Cosa ne pensa delle critiche che sono state fatte alla manifestazione “Unexpected Israel”?
So che è stata molto criticata dalla sinistra radicale. Ma Israele è uno Stato riconosciuto ufficialmente e considero la manifestazione milanese un evento culturale come tanti altri. L’Italia è un Paese democratico per cui non c’è alcun motivo di vietare un evento come questo. Ovviamente la manifestazione non deve occultare la dimensione problematica del rapporto che c’è tra Israele e la Palestina e la nascita stessa dello Stato palestinese. Ma considero chi critica eventi come questo gente che non contribuisce assolutamente alla nascita stessa dello Stato palestinese. Il contrario, direi.
Si è criticato anche l’uso di Piazza del Duomo…
E perché? Per la cattedrale?
In realtà si è criticato l’uso della piazza in quanto centro della città.
Lei ritiene che un luogo come Piazza del Duomo, cuore della cristianità, possa essere adibito a manifestazioni di questo tipo e comunque a manifestazioni laiche?
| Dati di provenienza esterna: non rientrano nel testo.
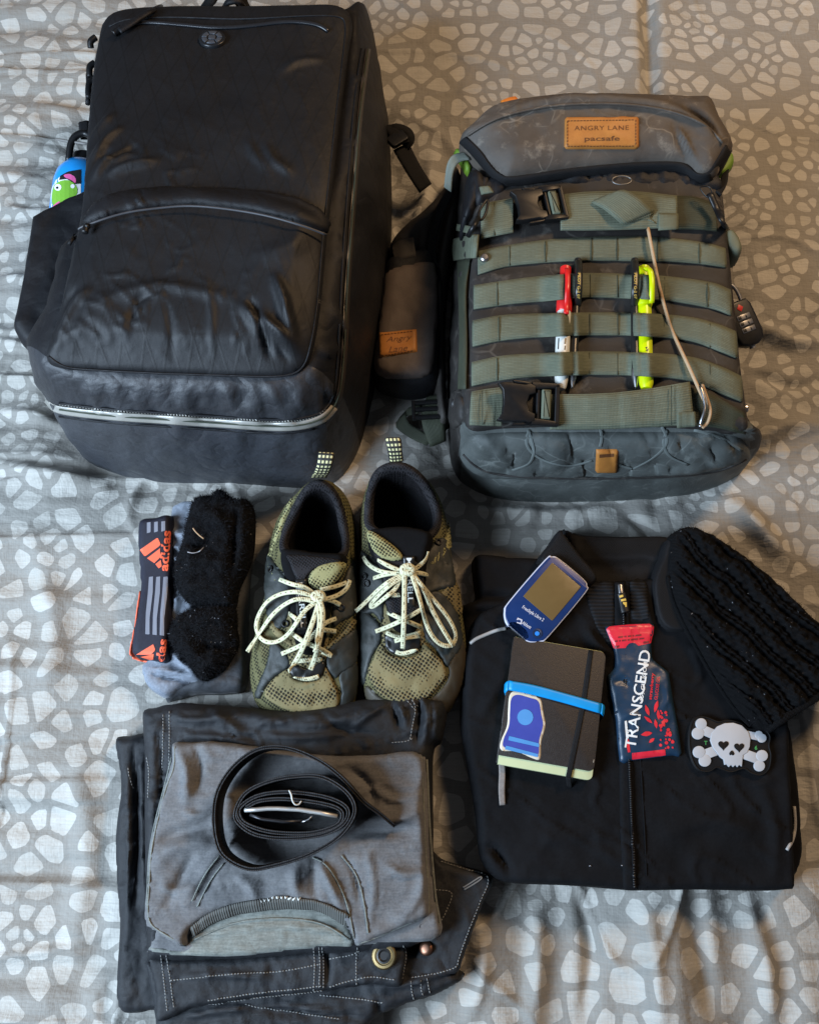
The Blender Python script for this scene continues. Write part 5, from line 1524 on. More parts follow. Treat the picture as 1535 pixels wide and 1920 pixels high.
soft('shorts_front', [(322, 972), (338, 948), (366, 943), (385, 960), (380, 1060), (372, 1160), (378, 1240), (385, 1276), (350, 1290), (318, 1310), (296, 1302), (278, 1286), (270, 1252), (290, 1230), (316, 1180), (324, 1080)], 0.006, 0.026, 0.009, M_uw, uw, res=.003, cr=(.003, 22, 20),
     fn=lambda x, y, d: 0.003 * fbm(x / 26, y / 26, 3) + folds(x, y, [([(325, 1000), (345, 1006), (365, 1000)], 5, 0.006), ([(325, 1024), (340, 1030), (352, 1024)], 4, 0.005), ([(325, 1044), (334, 1052), (340, 1060)], 4, 0.005), ([(325, 985), (345, 985), (370, 975)], 6, -0.005),
         ([(284, 1254), (330, 1262), (376, 1272)], 5, 0.006), ([(284, 1262), (330, 1272), (370, 1280)], 4, -0.006), ([(318, 1222), (345, 1246), (368, 1266)], 5, 0.006), ([(300, 1275), (310, 1272), (325, 1274)], 4, -0.005), ([(326, 1120), (332, 1130), (328, 1150)], 5, 0.005)]))
wbp = [(266, 980), (296, 974), (326, 969), (326, 1010), (328, 1075), (326, 1150), (324, 1202), (320, 1243), (288, 1240), (252, 1228), (258, 1170), (266, 1112), (264, 1060), (262, 1020)]
wb = soft('waistband', wbp, 0.024, 0.021, 0.008, M_navy, uw, res=0.003, sub=3, fn=lambda x, y, d: 0.002 * np.sin(y / 36))
BWB = bvh_of(wb)
soft('waistband_edge', [(262, 1112), (268, 1114), (266, 1130), (258, 1180), (250, 1230), (254, 1236), (300, 1242), (300, 1246), (262, 1240), (246, 1230), (244, 1222), (254, 1170)], 0.018, 0.010, 0.003, M_orange, wb, res=0.0015, sub=3)
text_on('waistband_lettering', 'adidas', BWB, (310, 1033), -86, 16, M_orange, wb, width=76, bold=.03, lift=.0006)
text_on('waistband_lettering', 'das', BWB, (303, 1219), -82, 16, M_orange, wb, width=42, bold=.03, lift=.0006)
shape_on('waistband_emblem', [[(263, 1031), (296, 1008), (300, 1016), (302, 1022), (272, 1044)], [(276, 1047), (301, 1028), (300, 1036), (304, 1042), (290, 1056)], [(292, 1058), (302, 1050), (304, 1062), (298, 1066)]], BWB, M_orange, wb, lift=.0006)
shape_on('waistband_emblem', [[(256, 1227), (288, 1208), (292, 1219), (284, 1227)], [(264, 1231), (289, 1226), (288, 1236), (282, 1237)]], BWB, M_orange, wb, lift=.0006)
for k in range(3):
    x = 276 + k * 13.5
    shape_on('waistband_stripe', [[(x, 980 - k), (x + 7, 979 - k), (x + 7, 998 - k * 1.5), (x, 1000 - k * 1.5)]], BWB, M_silver, wb, lift=.0005, res=3)
    x = 280 + k * 13.5
    shape_on('waistband_stripe', [[(x, 1082), (x + 7.5, 1081), (x + 7, 1110), (x + 1, 1160), (x + 1, 1190 + k), (x - 7, 1189 + k), (x - 6, 1150), (x - 2, 1110)]], BWB, M_silver, wb, lift=.0005, res=3)

# ------------------------------------------------------------------ pair of dark fleecy socks
def fleecy(name, c1, c2):
    t = NT(name); c = t.coord()
    n = t.noise(c, 150, 5, 0.75); n2 = t.noise(c, 900, 3, 0.7); n3 = t.noise(c, 24, 3)
    col = t.mix(t.ramp(n, [(0.35, (0, 0, 0)), (0.75, (1, 1, 1))]), c1, c2)
    col = t.mix(t.math('MULTIPLY', t.ramp(n2, [(0.60, (0, 0, 0)), (0.72, (1, 1, 1))]), t.math('MULTIPLY', n3, 0.5)), col, (0.06, 0.065, 0.075))
    nm = t.bump(t.math('ADD', n, t.math('MULTIPLY', n2, 0.6)), 0.9, 0.003)
    t.set(color=col, rough=0.95, normal=nm, spec=0.06)
    return t.m
M_sock = fleecy('black_fleece', (0.004, 0.004, 0.0046), (0.012, 0.0125, 0.014))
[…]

Io direi di sì. Se si decide che Piazza del Duomo deve essere adibita solo ai turisti è un conto, ma visto che già vi si tengono manifestazioni di ogni tipo, va bene anche questa. Succede in tutta Europa: le cattedrali dominano i centri cittadini, ma ovviamente lo spazio adiacente è usato per ogni attività civile. Chi si occupa della mostra in questione dovrà stare bene attento a non deturpare la bellezza del luogo, ma non credo davvero che l’uso di Piazza del Duomo possa lanciare una sorta di messaggio subliminale di qualunque tipo si voglia. E’ giusto che la piazza in generale assuma anche una valenza laica.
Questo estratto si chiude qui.